With winch and ropes and hooks

We stacked the bales up clean

To splintery redwood rafters

High in the dark, flecks of alfalfa

Whirling through shingle-cracks of light,

Itch of haydust in the

sweaty shirt and shoes.

Then the speaker continues describing a scene at lunchtime, where, under a Black oak, in the heat of the day, the man who delivers the hay says the meaningful and final sentences of the work:

“I’m sixty-eight”

“I first bucked hay when I was seventeen.

I thought, that day I started,

I sure would hate to do this all my life.

And dammit, that’s just what

I’ve gone and done.”

From this short view of the poem, there are several themes that the reader can take out of the poem.
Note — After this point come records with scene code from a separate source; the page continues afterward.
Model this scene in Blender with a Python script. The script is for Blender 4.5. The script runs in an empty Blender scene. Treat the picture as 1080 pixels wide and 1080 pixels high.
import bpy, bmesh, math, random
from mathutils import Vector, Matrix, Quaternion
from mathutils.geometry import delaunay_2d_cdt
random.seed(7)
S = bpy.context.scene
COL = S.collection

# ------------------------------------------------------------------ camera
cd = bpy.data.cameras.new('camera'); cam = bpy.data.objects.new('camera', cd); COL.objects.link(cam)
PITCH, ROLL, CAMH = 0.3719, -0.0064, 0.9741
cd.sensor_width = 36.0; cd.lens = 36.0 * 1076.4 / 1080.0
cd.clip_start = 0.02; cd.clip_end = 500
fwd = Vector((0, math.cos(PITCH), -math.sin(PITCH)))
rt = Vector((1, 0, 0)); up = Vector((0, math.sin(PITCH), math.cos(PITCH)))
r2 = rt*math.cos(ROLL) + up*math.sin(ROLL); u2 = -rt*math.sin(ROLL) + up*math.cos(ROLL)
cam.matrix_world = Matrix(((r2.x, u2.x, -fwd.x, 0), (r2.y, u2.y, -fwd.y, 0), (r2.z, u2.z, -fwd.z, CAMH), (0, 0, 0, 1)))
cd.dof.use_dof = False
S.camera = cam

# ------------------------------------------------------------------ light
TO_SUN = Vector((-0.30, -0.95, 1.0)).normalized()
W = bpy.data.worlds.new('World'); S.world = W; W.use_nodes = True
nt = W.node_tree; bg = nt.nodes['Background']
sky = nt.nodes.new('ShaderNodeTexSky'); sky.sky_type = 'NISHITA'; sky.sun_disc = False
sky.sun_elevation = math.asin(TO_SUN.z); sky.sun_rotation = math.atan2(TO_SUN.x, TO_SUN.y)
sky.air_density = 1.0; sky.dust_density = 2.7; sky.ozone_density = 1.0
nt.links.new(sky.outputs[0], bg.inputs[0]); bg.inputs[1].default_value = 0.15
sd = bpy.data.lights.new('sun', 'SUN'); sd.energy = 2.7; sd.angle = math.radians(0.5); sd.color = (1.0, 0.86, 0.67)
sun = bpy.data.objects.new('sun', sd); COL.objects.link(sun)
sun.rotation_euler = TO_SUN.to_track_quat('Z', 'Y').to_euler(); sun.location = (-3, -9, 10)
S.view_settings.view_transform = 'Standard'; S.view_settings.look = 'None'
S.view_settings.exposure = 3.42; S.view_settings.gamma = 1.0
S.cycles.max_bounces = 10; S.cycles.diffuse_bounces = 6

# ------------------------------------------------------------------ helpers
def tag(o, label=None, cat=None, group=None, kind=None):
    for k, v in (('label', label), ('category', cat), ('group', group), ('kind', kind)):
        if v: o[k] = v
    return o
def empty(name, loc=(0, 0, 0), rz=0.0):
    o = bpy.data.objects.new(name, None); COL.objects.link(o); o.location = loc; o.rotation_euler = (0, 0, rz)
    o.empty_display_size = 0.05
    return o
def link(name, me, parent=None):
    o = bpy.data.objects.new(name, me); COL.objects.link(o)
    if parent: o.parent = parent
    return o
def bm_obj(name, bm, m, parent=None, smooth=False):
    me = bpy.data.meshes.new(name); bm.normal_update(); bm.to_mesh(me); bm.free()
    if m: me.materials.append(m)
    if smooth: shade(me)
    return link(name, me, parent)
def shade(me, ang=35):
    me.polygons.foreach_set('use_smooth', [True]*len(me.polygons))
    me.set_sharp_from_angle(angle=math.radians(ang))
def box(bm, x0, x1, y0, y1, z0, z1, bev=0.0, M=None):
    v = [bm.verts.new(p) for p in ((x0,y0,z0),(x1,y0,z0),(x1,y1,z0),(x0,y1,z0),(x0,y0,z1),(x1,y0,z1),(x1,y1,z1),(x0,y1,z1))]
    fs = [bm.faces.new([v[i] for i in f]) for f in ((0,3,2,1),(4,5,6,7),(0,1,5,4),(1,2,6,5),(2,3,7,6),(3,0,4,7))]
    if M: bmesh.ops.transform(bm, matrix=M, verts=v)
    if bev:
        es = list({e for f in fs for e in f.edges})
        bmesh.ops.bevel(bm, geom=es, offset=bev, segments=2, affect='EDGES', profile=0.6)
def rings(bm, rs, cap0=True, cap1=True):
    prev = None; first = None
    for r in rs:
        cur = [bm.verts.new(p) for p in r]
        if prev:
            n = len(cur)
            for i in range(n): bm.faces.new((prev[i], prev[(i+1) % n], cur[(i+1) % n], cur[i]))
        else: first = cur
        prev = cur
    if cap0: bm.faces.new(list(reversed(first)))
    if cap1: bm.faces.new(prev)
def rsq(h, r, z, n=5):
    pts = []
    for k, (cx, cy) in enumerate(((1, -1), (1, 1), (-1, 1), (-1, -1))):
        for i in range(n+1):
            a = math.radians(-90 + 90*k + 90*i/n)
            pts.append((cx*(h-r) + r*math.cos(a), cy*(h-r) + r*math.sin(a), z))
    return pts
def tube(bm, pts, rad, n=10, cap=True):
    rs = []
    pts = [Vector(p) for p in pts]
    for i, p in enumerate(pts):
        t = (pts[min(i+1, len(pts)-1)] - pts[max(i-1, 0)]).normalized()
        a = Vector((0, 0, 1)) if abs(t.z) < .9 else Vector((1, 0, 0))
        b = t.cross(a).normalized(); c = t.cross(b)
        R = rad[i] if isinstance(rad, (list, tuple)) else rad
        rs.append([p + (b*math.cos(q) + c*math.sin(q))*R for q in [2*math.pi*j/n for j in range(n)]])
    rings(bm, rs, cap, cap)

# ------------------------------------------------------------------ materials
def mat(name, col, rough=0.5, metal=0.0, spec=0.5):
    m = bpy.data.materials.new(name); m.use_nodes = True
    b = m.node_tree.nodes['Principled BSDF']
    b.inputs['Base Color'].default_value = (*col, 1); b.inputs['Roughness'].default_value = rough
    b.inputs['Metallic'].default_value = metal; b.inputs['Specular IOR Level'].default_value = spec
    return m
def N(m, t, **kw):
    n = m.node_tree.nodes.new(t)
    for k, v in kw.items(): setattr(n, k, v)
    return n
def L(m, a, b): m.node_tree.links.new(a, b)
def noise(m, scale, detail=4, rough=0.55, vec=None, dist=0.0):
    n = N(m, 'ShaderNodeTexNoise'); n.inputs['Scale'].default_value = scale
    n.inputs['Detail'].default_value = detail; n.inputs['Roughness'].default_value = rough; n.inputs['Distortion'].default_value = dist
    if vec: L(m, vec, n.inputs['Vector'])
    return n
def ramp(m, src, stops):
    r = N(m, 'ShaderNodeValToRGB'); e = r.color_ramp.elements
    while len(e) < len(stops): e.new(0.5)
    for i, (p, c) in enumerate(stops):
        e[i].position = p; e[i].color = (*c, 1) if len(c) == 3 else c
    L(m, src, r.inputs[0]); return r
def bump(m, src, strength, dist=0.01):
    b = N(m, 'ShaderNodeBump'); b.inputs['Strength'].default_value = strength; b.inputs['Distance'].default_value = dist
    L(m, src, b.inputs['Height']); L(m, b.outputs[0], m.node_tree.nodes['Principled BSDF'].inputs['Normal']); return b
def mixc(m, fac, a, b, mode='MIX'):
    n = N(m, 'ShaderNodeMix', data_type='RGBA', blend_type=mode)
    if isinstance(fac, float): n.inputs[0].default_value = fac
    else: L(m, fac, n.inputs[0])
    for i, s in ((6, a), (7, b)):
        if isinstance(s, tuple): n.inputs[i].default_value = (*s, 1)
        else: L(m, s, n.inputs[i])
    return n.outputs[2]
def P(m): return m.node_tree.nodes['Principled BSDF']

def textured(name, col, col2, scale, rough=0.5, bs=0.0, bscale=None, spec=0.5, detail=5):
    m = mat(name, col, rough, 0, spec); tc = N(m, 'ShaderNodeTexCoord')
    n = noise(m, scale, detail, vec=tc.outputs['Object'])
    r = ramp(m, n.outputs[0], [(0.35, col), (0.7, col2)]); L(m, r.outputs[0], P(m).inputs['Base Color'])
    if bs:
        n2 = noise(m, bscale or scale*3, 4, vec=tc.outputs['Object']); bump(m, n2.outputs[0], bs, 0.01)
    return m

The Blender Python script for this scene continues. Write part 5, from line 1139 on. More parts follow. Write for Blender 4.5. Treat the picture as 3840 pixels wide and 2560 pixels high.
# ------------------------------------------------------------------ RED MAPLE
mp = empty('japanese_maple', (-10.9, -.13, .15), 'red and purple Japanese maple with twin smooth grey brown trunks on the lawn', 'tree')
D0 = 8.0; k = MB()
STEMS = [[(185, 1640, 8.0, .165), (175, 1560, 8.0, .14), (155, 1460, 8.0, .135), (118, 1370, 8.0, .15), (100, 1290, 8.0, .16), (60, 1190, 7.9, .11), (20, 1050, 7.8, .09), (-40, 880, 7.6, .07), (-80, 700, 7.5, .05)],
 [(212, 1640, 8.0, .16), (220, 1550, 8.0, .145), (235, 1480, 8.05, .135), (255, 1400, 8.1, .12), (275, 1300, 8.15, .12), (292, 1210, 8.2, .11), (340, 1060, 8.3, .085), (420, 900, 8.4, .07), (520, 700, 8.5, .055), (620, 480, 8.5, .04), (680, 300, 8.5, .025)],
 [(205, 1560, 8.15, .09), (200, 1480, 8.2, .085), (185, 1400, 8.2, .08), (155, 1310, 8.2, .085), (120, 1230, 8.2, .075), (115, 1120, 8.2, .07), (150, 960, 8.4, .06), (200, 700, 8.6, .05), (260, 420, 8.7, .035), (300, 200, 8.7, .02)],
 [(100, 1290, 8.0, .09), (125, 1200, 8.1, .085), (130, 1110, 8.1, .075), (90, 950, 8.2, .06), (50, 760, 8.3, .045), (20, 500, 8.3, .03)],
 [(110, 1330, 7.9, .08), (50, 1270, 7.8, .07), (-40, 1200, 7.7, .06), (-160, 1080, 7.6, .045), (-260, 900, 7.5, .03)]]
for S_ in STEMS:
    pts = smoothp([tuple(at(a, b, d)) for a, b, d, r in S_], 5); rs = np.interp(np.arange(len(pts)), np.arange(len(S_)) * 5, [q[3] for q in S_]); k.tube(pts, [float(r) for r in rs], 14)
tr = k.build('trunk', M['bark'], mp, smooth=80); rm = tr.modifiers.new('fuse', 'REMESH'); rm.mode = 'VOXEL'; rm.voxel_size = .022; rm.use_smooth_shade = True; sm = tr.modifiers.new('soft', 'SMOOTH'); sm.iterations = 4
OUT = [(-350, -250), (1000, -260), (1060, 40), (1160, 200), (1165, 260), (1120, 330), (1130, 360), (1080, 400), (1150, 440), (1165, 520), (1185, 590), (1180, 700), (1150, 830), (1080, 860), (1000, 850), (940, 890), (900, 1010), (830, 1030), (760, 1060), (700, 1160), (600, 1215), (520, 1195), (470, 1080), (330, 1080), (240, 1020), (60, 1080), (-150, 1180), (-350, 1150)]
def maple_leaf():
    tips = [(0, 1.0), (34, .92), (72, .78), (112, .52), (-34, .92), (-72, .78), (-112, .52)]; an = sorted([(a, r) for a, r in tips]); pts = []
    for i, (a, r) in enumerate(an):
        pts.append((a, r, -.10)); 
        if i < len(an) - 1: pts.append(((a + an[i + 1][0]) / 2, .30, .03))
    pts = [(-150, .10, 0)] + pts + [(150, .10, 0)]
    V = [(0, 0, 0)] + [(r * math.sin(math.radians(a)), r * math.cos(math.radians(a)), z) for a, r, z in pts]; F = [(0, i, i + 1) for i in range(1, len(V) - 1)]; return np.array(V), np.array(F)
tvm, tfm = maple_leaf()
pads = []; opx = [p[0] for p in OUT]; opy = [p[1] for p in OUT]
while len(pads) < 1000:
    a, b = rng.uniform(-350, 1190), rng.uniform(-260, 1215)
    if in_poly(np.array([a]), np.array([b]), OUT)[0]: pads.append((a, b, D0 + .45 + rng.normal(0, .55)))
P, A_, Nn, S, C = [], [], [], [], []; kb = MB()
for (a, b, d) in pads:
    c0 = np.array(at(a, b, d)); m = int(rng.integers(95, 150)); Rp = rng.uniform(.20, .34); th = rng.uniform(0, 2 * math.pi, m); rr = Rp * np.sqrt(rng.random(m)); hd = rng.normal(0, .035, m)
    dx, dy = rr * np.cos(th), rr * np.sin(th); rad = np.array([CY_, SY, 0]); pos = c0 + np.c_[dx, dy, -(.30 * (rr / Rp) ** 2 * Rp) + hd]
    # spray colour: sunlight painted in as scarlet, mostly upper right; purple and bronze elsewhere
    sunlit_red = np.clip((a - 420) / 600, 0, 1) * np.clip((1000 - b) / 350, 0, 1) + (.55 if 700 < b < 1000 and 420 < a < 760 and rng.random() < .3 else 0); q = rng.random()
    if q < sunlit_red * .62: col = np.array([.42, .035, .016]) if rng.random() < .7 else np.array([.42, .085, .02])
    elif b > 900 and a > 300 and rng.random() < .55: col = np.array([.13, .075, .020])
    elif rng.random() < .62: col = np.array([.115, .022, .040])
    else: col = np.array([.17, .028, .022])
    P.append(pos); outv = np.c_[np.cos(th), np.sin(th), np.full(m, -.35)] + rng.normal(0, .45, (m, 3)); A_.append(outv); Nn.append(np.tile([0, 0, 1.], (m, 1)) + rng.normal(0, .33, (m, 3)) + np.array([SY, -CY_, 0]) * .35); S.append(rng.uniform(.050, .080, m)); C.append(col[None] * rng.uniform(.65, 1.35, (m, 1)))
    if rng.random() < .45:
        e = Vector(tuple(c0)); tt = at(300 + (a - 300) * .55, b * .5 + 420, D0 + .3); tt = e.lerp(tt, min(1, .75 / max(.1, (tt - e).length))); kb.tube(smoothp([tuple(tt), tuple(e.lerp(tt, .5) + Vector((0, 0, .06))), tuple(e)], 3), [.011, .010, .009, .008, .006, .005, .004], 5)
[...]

Two of the are the following:

"Life happens too fast, sometimes without even notice" The poem leads you thinking on how time flies, in one second you are seventeen, saying that you would hate delivering hay your whole life, and the next second, you are sixty-eight, finding out that you have spent your whole life doing exactly something you said you would not.

"People do not always get the jobs they want" or similarly, "People do not always make their living out of something they like".

Certainly, the farmer did not want to buck and deliver hay his whole life. However, whatever the circumstances might have been, he ended up at his 60s with a work he did not want to.